Pictures stay out of this copy, which runs from the first line of the material through the line containing "ear = bpy.data.objects.new('ear', None)".

- _Source excerpt_

┌──

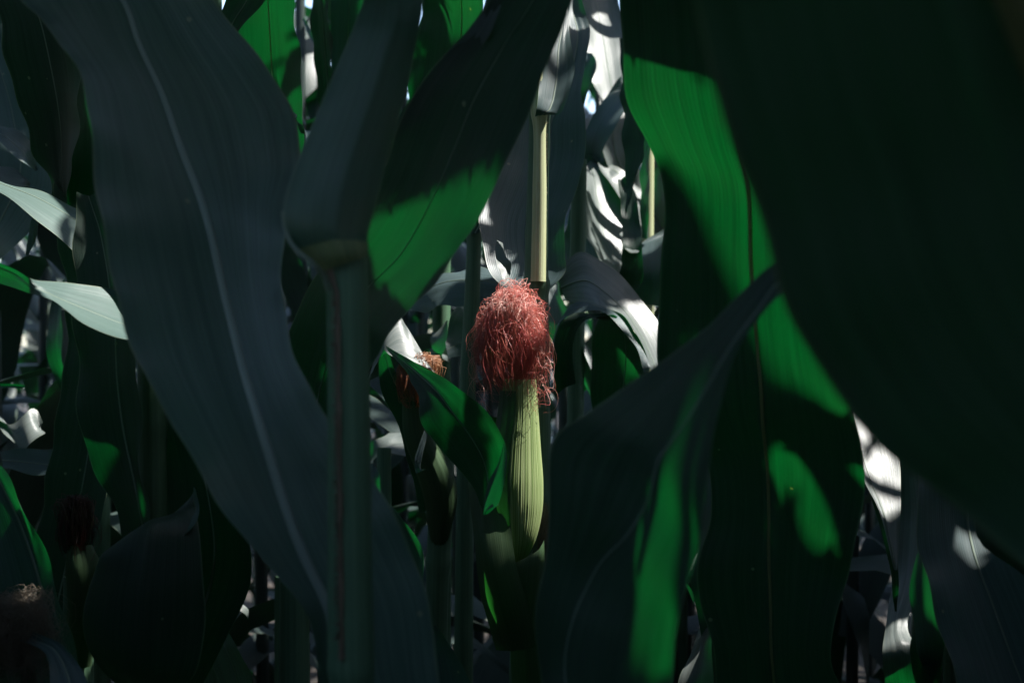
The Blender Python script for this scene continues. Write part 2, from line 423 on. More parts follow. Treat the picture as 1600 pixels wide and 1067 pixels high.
# ear
ear = bpy.data.objects.new('ear', None)
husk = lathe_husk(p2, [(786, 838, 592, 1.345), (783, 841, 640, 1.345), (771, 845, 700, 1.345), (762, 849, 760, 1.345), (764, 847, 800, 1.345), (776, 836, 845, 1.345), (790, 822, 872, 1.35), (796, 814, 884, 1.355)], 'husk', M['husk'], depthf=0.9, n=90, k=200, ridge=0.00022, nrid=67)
husk['label'] = 'bright yellow green ribbed husk of the red ear'
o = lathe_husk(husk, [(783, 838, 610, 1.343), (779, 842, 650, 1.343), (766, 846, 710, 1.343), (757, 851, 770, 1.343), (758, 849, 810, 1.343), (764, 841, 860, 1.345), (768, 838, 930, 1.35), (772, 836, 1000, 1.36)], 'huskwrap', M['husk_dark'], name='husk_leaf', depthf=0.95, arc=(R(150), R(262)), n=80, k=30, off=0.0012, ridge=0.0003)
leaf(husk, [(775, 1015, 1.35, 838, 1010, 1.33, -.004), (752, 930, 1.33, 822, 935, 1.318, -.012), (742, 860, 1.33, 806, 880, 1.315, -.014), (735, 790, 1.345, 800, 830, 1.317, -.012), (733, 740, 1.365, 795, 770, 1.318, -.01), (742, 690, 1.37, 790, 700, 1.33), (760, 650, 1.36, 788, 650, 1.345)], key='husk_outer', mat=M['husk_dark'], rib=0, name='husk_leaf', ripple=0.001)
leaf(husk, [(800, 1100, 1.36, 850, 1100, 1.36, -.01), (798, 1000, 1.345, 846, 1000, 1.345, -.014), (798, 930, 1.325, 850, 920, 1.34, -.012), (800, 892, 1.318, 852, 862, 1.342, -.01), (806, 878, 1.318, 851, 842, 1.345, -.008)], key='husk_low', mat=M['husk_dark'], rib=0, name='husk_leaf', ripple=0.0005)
stalk(husk, [(812, 860, 1.37, 40), (818, 960, 1.385, 46), (824, 1060, 1.40, 52)], key='shank', name='shank', n=30)
cen = P(801, 545, 1.345); ax = np.array([0.0325, 0.032, 0.0495])
base = P(812, 604, 1.345); apex = P(797, 478, 1.335)
paths = mop(base, apex, cen, ax, 1500, drop=(0.3, 0.98), curl=0.0024, n=32, wild=0.3, shell=(.35, 1.05))
paths += mop(base, apex + np.array([0, 0, 0.002]), cen + np.array([0, 0, .003]), ax * np.array([0.9, 0.9, 0.95]), 230, drop=(0.10, 0.42), curl=0.0042, n=26, wild=0.6)
strands('silk', p2, paths, 0.00029, M['silk_pink'], key='silk')
# loose curls right and left of the mop and hanging down by the husk
lo = []
for i in range(80):
    sx = 1 if rng.random() < 0.6 else -1
    a = P(800 + sx * rng.uniform(25, 50), rng.uniform(500, 610), 1.32 + rng.uniform(-.005, .03))
    ph = rng.uniform(0, 6.28, 3); L_ = rng.uniform(.012, .03)
    lo.append([a + np.array([sx * L_ * 0.4 * math.sin(t * 2.6 + .4) + .003 * math.sin(t * 7 + ph[0]), .003 * math.sin(t * 5 + ph[1]), -L_ * t + .004 * math.sin(t * 8 + ph[2])]) for t in np.linspace(0, 1, 14)])
for i in range(14):
    a = P(836 + rng.normal(0, 5), rng.uniform(585, 610), 1.325)
    ph = rng.uniform(0, 6.28, 3); L_ = rng.uniform(.012, .035)
    lo.append([a + np.array([.005 * math.sin(t * 6 + ph[0]) * t, .002 * t, -L_ * t]) for t in np.linspace(0, 1, 12)])
strands('silk_fringe', p2, lo, 0.00022, M['silk_pink'], key='silk2')
# second, shrivelled silk right of the husk
lo = []
for i in range(120):
    a = P(853 + rng.normal(0, 4), rng.uniform(785, 830), 1.39 + rng.normal(0, .006)); L_ = rng.uniform(.03, .07); ph = rng.uniform(0, 6.28, 2)
    lo.append([a + np.array([.003 * math.sin(t * 5 + ph[0]), .003 * math.sin(t * 7 + ph[1]), -L_ * t]) for t in np.linspace(0, 1, 12)])
strands('shrivelled_silk', p2, lo, 0.0003, M['silk_tan'], key='silk3')

# ---- nearest left plant: stalk, collar, broad blade
p1 = plant('near', 'nearest maize plant, its blurred upright stalk before a huge blue grey leaf', -0.17, .80)
stalk(p1, [(543, 386, .803, 56), (543, 410, .80, 62), (545, 600, .80, 66), (547, 900, .80, 70), (549, 1040, .80, 72), (551, 1110, .80, 60), (551, 1500, .80, 64), (551, 4000, .80, 66)], key='p1stalk', nodes=[(1042, .06)], n=300, k=28)
# sheath edge (brownish hairy ridge)
ys = np.linspace(392, 1030, 150)
def sx1(y): return 506 + 20 * min(1, (y - 392) / 70) + 8 * (y - 392) / 640
V, F, U = tube_data([P(sx1(y) + rng.normal(0, .7), y, .7865) for y in ys], [0.0014 + 0.0003 * math.sin(y * .05) + rng.uniform(0, .0002) for y in ys], 8, squash=.4)
mesh_obj('sheath_edge', V, F, M['brown'], p1, U)
fr = []
for i in range(500):
    y = rng.uniform(400, 1000); a = P(sx1(y) - 2, y, .786); l = rng.uniform(.001, .004)
    fr.append([a, a + np.array([-l * .5, -.0005, 0]), a + np.array([-l, -.001, l * rng.uniform(-.6, .6)])])
strands('hair_fringe', p1, fr, 0.0002, M['brown'], key='p1fringe')
# collar
cp = [(443, 330), (446, 355), (454, 378), (470, 397), (490, 412), (505, 430), (513, 455)]
cps = catmull([np.r_[P(x, y, .785 - .010 * math.sin((x - 447) / 68 * 3.14))] for x, y in cp], 40)
V, F, U = tube_data(cps, 0.0013, 8); mesh_obj('leaf_margin', V, F, M['rib'], p1, U); OCC.append((np.array(V), F, 'p1collar'))
leaf(p1, [(502, 426, .787, 573, 402, .788, -.005), (484, 408, .786, 575, 390, .789, -.008), (466, 390, .786, 575, 378, .791, -.010)], key='p1col', mat=M['collar'], rib=0, n=14, m=13, name='collar', ripple=0)
leaf(p1, [(468, 398, .787, 574, 392, .795, -.012), (450, 370, .785, 575, 372, .80, -.018), (443, 335, .785, 583, 335, .805, -.02), (462, 262, .795, 600, 265, .815, -.018), (490, 190, .805, 622, 190, .825, -.016), (520, 120, .815, 642, 110, .835, -.014), (550, 50, .825, 656, 40, .845, -.012), (575, -20, .835, 666, -30, .855), (600, -100, .845, 672, -120, .86), (640, -230, .855, 690, -240, .87), (690, -330, .87, 700, -330, .87)], key='p1blade', mat=M['leaf_green'], rib=0, ripple=0.001, n=90, m=19, cs=.6)
leaf(p1, [(545, 1350, .84, 720, 1350, .84, .0), (520, 1200, .84, 700, 1200, .84, .004), (499, 1067, .835, 686, 1067, .84, .010, .17), (480, 960, .83, 668, 930, .845, .016, .18), (415, 880, .82, 628, 830, .85, .02, .315), (350, 800, .81, 580, 740, .855, .02, .457), (268, 660, .80, 505, 640, .86, .016, .64), (200, 530, .81, 455, 540, .87, .016, .737), (175, 430, .82, 441, 430, .89, .016, .70), (152, 310, .835, 450, 320, .91, .016, .60), (138, 180, .855, 470, 240, .94, .016, .46), (120, 105, .87, 452, 160, .955, .014, .42), (60, 30, .875, 380, 60, .955, .014, .50), (20, -20, .875, 320, -20, .95, .014, .58), (-60, -140, .87, 200, -140, .93), (-160, -260, .85, 40, -260, .89), (-240, -330, .83, -200, -340, .83)], key='p1big', mat=M['leaf_lit'], ribmat=M['rib_bloom'], rib=0.0042, ripple=0.0015, n=140, m=25, seed=5)
leaf(p1, [(560, 1300, .86, 690, 1300, .86, 0), (520, 1067, .865, 600, 1067, .86, .005)], key='p1low', rib=0, n=10)

# ---- dark leaf sweeping down from the top centre, lit green at its lower edge
p7 = plant('sweep', 'maize plant with the broad dark leaf sweeping down left, its lower patch glowing green', -.22, 1.06)
stalk(p7, [(470, 560, 1.20, 40), (462, 750, 1.20, 44), (460, 1100, 1.20, 48), (460, 2850, 1.20, 48)], key='p7stalk', n=150)
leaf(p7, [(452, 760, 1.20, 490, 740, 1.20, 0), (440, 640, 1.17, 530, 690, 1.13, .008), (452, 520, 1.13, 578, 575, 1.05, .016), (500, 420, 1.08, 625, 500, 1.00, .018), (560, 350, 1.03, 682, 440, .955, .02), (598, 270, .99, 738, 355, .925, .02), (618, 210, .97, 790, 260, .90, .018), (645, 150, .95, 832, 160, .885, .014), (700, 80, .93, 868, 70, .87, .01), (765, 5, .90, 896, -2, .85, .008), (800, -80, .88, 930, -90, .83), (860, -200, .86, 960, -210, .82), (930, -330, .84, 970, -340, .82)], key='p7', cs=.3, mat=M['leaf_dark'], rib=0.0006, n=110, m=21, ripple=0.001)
leaf(p7, [(596, 255, .995, 622, 200, .975, 0), (612, 205, .975, 650, 190, .96, .001), (638, 160, .955, 690, 150, .95, .002), (690, 95, .935, 730, 100, .93, .002), (740, 35, .912, 765, 55, .905, .001), (775, -20, .895, 790, -10, .89, 0)], key='p7fold', mat=M['leaf'], rib=0, n=40, m=9, ripple=.0005, name='leaf_margin')

# ---- big hanging leaf right of centre with green glow
p4 = plant('hang', 'maize plant whose wide hanging leaf glows green around a cream midrib', .33, .80)
stalk(p4, [(1710, -900, .80, 40), (1705, 0, .80, 44), (1705, 1067, .80, 48), (1705, 3900, .80, 50)], key='p4stalk', n=160)
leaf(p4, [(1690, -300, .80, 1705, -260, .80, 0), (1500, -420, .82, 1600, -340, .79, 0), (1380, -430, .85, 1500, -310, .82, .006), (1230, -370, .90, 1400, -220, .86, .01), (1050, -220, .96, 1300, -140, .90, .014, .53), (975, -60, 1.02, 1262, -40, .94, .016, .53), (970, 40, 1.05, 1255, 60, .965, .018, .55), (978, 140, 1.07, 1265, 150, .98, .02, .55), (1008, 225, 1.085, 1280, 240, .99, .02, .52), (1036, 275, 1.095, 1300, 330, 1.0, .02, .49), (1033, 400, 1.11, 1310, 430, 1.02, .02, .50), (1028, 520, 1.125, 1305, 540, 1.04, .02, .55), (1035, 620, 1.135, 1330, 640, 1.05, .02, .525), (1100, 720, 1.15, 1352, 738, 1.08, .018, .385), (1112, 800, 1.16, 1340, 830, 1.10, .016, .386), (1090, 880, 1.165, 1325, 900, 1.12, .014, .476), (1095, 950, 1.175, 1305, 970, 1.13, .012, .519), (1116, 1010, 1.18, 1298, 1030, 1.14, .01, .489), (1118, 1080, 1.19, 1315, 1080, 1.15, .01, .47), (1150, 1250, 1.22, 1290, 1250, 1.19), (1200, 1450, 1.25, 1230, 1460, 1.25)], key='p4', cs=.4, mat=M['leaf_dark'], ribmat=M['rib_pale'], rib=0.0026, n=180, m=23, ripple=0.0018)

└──

- _The solution_
The Blender Python script for this scene continues. Write part 2, from line 423 on. More parts follow. Treat the picture as 1600 pixels wide and 1067 pixels high.
# ear
ear = bpy.data.objects.new('ear', None)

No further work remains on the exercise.